REQUIRED TASK:
Your task is to filter the data below down to the lines holding "part".

DATA FOR THE TASK:
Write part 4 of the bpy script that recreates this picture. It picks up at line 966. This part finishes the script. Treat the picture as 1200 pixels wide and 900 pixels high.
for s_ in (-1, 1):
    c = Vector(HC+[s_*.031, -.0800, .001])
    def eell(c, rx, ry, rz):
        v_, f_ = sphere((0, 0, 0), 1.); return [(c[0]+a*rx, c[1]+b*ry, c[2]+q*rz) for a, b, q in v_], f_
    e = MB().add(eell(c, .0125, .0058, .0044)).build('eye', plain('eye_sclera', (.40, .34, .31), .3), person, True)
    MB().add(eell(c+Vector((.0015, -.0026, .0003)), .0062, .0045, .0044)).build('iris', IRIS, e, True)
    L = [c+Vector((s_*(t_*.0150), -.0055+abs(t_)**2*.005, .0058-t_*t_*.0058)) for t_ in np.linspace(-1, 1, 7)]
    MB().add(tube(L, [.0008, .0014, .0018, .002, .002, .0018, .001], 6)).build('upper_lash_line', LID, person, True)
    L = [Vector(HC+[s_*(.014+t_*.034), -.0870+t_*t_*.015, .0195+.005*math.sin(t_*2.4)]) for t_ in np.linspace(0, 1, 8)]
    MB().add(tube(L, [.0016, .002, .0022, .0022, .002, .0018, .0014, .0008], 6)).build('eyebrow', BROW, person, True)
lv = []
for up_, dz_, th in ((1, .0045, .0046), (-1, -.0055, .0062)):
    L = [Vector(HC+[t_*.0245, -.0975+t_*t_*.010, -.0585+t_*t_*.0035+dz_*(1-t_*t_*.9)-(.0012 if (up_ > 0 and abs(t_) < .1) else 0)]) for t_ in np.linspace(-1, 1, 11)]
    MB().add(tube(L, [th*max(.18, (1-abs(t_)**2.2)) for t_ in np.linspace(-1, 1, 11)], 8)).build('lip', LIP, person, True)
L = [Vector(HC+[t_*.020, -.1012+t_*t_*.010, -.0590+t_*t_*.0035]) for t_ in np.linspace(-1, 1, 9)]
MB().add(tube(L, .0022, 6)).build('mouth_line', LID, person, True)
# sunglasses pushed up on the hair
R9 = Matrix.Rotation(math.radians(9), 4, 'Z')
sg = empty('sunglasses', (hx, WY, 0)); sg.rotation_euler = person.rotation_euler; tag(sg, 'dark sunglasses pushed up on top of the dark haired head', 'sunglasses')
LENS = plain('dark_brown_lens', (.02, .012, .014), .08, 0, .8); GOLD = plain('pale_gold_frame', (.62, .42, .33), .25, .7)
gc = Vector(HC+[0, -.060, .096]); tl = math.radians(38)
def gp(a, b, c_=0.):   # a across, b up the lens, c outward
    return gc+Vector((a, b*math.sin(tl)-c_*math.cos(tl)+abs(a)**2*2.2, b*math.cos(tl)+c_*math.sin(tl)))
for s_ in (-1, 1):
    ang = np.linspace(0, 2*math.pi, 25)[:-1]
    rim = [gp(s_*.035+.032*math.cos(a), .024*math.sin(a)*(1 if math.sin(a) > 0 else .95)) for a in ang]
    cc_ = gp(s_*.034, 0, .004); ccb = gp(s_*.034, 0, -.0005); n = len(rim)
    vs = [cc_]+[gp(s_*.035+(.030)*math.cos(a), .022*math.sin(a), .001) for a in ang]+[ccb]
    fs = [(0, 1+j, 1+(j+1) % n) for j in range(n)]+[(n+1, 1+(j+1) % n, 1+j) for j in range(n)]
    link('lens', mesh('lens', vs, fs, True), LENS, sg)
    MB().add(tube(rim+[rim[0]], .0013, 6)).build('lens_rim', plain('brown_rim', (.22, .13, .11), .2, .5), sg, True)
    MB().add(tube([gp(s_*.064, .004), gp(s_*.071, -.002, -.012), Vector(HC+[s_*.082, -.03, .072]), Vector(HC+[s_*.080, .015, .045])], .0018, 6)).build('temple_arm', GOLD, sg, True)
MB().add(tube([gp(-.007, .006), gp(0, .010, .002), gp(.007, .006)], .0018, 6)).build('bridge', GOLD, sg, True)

* * *

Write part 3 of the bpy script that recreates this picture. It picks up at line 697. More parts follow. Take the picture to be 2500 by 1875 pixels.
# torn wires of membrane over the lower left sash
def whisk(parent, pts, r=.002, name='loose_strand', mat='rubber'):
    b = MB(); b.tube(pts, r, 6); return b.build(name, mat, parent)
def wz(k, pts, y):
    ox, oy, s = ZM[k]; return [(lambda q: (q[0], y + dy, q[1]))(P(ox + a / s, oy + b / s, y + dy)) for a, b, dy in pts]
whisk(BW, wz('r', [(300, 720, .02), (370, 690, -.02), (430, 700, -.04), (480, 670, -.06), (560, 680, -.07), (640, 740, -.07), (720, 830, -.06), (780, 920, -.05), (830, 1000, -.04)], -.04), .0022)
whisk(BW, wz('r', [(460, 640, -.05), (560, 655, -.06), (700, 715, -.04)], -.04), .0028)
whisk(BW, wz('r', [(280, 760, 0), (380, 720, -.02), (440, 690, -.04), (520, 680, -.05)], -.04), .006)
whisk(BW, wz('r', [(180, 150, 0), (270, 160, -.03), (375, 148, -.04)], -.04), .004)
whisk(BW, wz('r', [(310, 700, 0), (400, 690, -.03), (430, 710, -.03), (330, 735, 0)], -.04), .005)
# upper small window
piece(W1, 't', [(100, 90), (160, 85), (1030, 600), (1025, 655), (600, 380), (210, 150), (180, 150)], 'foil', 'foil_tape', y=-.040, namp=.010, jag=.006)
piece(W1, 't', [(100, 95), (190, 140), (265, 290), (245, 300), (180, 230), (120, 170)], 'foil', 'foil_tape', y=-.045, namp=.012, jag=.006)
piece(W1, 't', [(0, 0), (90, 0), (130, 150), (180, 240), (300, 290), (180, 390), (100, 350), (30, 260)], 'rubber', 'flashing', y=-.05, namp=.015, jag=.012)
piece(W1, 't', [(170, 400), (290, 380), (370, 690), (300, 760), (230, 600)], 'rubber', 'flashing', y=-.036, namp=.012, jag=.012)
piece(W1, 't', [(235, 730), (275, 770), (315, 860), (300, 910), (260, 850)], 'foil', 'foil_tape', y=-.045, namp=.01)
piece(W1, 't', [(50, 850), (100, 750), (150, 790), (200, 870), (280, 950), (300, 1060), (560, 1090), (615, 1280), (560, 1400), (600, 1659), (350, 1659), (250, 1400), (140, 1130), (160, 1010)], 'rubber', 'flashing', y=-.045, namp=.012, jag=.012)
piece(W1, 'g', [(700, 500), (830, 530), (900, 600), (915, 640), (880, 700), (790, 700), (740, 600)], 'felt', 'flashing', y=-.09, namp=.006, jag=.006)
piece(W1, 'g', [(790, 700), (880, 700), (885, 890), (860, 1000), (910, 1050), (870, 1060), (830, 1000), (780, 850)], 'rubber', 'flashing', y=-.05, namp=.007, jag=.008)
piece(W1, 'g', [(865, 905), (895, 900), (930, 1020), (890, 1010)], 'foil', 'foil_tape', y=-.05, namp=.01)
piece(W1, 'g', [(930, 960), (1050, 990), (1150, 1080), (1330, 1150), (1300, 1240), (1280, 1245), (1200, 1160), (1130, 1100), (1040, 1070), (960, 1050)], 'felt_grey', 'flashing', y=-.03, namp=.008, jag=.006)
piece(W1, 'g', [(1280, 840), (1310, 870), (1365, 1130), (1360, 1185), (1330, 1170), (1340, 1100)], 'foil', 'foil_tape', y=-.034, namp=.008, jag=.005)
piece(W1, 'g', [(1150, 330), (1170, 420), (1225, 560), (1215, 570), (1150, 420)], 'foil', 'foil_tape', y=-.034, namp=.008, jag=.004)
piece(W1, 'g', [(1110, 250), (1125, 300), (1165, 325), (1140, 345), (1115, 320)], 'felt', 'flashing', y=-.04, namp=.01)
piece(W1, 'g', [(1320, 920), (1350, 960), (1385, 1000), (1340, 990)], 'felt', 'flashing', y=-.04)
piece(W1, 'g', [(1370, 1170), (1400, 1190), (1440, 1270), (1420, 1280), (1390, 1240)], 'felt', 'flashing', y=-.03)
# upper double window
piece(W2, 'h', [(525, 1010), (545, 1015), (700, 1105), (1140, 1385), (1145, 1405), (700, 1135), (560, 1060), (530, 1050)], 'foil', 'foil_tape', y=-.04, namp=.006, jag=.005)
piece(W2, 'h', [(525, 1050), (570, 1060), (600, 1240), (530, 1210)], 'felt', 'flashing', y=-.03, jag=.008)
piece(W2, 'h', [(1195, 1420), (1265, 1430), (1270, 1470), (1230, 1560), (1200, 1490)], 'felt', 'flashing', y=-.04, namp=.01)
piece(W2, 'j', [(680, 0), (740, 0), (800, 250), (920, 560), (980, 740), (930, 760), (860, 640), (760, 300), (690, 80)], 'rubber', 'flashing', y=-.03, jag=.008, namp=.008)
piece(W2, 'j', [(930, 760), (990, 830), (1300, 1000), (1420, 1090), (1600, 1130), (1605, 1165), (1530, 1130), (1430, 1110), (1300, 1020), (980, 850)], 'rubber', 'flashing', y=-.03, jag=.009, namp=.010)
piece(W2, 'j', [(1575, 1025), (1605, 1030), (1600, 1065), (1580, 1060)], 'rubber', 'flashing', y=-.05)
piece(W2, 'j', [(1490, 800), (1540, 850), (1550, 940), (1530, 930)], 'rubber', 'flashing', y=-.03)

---

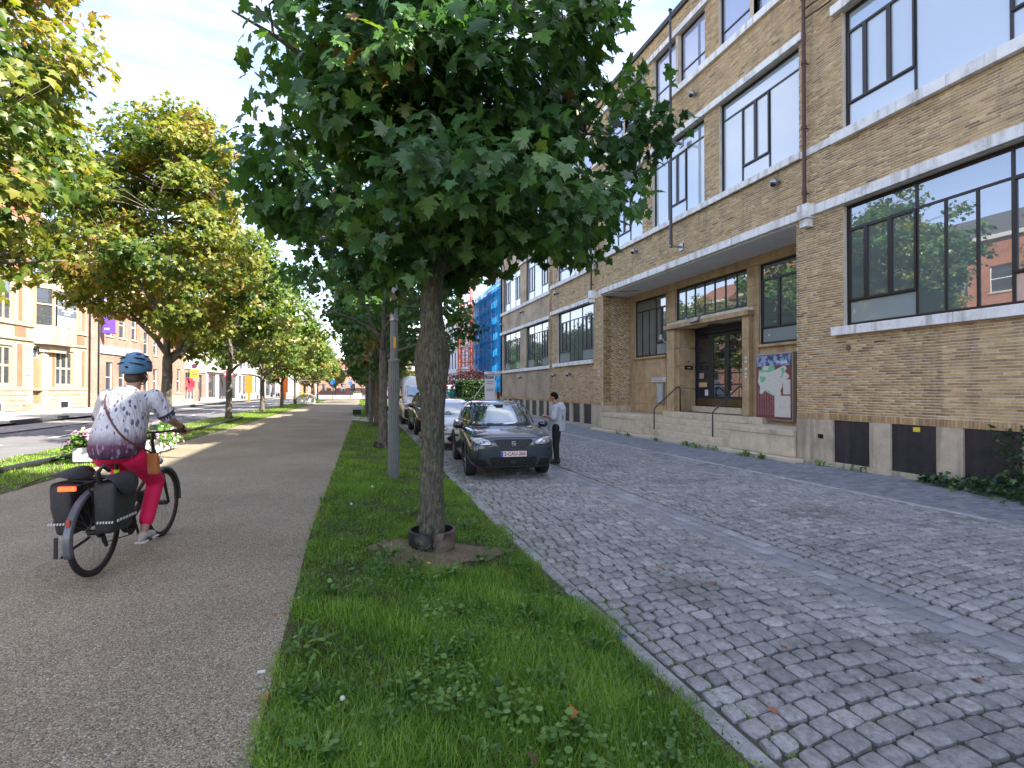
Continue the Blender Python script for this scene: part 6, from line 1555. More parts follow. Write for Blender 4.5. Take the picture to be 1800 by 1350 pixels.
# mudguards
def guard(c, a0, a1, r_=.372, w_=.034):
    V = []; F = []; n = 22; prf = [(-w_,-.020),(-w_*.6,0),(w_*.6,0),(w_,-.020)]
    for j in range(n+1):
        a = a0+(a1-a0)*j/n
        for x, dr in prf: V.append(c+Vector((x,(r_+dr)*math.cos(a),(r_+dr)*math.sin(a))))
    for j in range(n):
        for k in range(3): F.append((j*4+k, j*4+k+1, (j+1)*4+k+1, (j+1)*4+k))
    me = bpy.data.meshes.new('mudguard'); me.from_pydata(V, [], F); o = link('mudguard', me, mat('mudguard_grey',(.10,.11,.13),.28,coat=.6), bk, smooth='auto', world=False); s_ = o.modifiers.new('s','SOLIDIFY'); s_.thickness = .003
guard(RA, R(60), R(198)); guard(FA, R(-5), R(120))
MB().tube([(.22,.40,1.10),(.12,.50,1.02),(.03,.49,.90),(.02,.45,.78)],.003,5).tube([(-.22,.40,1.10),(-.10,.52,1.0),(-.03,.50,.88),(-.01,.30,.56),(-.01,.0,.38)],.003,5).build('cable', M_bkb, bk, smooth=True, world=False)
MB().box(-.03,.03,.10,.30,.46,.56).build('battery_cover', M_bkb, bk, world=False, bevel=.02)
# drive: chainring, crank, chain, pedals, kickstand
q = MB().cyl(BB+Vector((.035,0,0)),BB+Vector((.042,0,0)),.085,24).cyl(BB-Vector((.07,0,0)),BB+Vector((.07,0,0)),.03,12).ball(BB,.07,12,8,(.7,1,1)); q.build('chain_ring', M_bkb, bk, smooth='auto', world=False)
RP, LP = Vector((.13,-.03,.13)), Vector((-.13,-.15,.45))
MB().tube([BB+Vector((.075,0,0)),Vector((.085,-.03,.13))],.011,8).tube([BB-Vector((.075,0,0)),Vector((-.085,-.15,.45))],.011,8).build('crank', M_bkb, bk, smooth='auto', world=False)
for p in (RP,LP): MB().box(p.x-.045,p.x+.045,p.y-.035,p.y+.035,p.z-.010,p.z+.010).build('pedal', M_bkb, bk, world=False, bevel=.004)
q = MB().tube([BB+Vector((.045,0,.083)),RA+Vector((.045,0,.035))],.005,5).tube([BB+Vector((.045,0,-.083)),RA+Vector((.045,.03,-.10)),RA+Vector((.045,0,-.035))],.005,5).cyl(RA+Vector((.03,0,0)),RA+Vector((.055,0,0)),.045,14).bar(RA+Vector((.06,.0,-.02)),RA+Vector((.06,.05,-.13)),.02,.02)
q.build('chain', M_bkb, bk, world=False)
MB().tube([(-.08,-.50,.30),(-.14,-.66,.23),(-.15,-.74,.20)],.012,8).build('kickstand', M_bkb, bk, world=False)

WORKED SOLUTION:
Write part 4 of the bpy script that recreates this picture. It picks up at line 966. This part finishes the script. Treat the picture as 1200 pixels wide and 900 pixels high.
Write part 3 of the bpy script that recreates this picture. It picks up at line 697. More parts follow. Take the picture to be 2500 by 1875 pixels.
Continue the Blender Python script for this scene: part 6, from line 1555. More parts follow. Write for Blender 4.5. Take the picture to be 1800 by 1350 pixels.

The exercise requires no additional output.